For Turkish travel agencies, the constant schedule changes are creating a moving target. Agents say they are spending hours reissuing tickets and piecing together new routings for clients headed to North America and Asia, often via multiple connections instead of the usual one-stop options through Doha or Dubai.

Passengers Stranded and Searching for Alternatives

The immediate human impact of the cancellations is most visible at airports, where travelers with Turkish Airlines, Pegasus, Qatar Airways and Lufthansa tickets are queuing at service desks to salvage disrupted plans. Social media posts and traveler forums are filled with accounts of families stuck overnight in Istanbul and other Turkish cities after flights to Gulf destinations were pulled with only a few hours’ notice.

Some passengers connecting beyond the Gulf report being stranded mid-journey, particularly those whose itineraries hinged on a Doha or Dubai transfer. Travelers heading from Turkish cities to Southeast Asia or Australia via Qatar Airways and other Gulf carriers have had to seek alternative routings through European or Asian hubs, sometimes accepting multi-day delays as limited seats fill quickly.

Rebooking policies vary widely. While full-service airlines are generally offering free changes and refunds on cancelled flights, low-cost carriers have more restrictive rules, and hotel or onward rail bookings often fall outside airline responsibility. For many passengers, that means unexpected out-of-pocket expenses for extra nights of accommodation and new ground transport arrangements while they wait for a confirmed seat out of Türkiye.

Consumer advocates are reminding affected travelers departing from or transiting through European Union airports that they may be entitled to compensation under EU passenger rights rules if their cancellations are not directly tied to extraordinary security circumstances. However, the complex and fast-changing nature of the regional conflict makes each case highly fact-specific, and experts advise passengers to keep all receipts and written communications from airlines in case they pursue claims later.

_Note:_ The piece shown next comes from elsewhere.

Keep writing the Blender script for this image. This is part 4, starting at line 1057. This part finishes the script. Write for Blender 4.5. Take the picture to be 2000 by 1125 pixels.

What Travelers in and via Türkiye Should Do Now

With schedules changing by the hour, industry experts say any traveler due to fly to or from Türkiye with Turkish Airlines, Pegasus, Qatar Airways, Lufthansa or other carriers touching the Gulf should treat their booking as fluid rather than fixed. Passengers are being urged to monitor airline apps, email alerts and departure boards closely in the 24 to 48 hours before their trip, as some cancellations are being announced only shortly before check-in opens.

Travelers holding tickets to Bahrain, Doha, Dubai and other high-risk destinations in March are being advised to consider flexible alternatives, such as rebooking to later dates or rerouting through European or Asian hubs that do not require transiting closed or conflict-affected airspace. Where possible, experts recommend opting for tickets purchased directly from airlines rather than third-party resellers, as this often simplifies rebooking when disruptions occur.

For those already stranded in Türkiye, consular authorities and airline help desks remain the primary points of contact. Some governments are coordinating with carriers like Lufthansa and Turkish Airlines on special flights to move backlogged passengers from safer regional hubs into Europe and onward to North America, though seat availability on such services is limited and often prioritized for citizens and residents.

Looking ahead, airlines warn that the pattern of cancellations and limited schedules could persist beyond March if regional airspace restrictions are not lifted. Until then, Türkiye’s position as a crossroads between Europe, the Middle East and Asia means it will remain at the heart of a rapidly evolving aviation crisis that continues to reshape how, and whether, passengers can move between continents.